## BEGIN Listing

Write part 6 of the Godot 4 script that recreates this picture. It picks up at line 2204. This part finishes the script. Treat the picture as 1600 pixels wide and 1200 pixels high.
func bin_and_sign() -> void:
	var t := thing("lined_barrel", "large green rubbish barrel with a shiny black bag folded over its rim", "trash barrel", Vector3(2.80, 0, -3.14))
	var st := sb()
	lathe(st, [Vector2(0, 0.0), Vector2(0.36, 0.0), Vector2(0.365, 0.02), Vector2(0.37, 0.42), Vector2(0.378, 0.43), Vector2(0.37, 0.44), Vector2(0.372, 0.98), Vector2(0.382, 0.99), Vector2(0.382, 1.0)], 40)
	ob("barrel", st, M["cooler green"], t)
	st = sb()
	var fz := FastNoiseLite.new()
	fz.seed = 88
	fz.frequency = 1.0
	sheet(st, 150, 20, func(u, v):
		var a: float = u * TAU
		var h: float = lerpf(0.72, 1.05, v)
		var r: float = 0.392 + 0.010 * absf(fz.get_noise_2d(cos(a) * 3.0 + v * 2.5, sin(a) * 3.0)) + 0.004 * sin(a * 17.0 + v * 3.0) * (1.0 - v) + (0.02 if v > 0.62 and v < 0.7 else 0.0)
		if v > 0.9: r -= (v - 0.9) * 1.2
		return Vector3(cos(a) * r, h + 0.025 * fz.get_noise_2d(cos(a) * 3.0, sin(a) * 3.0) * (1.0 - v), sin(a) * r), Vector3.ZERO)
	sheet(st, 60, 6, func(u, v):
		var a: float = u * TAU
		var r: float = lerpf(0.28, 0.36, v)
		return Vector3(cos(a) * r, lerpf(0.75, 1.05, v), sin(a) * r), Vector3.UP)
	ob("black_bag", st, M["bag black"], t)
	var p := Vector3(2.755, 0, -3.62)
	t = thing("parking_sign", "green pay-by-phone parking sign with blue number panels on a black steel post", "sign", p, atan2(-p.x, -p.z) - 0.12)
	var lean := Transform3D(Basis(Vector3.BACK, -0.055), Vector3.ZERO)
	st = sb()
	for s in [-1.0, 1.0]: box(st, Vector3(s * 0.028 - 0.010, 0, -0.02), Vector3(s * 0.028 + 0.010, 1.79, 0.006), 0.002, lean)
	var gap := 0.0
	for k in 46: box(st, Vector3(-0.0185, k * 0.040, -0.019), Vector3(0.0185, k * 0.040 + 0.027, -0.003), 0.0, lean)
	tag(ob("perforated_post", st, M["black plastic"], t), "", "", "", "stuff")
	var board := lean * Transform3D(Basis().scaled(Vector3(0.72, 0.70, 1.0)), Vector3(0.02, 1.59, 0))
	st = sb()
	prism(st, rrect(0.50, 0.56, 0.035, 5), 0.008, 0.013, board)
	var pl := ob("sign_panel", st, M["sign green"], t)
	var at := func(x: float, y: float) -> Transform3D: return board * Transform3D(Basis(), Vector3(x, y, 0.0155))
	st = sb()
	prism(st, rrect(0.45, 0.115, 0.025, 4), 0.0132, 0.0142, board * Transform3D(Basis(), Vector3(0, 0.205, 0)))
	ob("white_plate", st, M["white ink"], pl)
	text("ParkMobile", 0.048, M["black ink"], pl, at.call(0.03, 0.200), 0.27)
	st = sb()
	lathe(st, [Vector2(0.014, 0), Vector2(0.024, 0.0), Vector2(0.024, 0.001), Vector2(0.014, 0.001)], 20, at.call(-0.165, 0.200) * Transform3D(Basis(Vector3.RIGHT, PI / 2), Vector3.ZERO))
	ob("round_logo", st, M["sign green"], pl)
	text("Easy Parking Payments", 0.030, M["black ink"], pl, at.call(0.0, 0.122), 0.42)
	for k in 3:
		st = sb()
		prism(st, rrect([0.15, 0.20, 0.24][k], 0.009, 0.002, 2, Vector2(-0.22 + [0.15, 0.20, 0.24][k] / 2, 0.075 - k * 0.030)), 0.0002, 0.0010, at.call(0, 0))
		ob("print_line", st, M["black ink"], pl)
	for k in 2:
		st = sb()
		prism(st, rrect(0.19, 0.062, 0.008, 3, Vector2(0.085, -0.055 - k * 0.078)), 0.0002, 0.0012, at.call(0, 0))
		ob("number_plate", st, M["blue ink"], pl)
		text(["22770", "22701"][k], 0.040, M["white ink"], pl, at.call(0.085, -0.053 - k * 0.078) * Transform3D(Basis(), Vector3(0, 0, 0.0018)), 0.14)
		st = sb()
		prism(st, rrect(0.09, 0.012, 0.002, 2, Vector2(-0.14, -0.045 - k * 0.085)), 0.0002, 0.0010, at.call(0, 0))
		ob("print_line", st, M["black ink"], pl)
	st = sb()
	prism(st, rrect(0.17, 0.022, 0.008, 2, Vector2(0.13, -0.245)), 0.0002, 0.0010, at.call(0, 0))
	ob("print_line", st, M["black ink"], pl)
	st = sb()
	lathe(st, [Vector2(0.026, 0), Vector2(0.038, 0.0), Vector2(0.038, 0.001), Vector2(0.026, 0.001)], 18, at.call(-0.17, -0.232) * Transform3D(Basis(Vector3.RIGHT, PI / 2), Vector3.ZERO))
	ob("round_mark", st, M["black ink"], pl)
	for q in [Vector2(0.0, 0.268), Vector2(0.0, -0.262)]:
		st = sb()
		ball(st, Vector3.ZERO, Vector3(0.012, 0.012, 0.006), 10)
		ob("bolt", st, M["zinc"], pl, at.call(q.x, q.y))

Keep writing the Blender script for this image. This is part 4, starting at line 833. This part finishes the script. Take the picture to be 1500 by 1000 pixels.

## END Listing

**Given request**
Find every line that includes the string "script". Report how many there are and nothing else.

**Problem solution**
2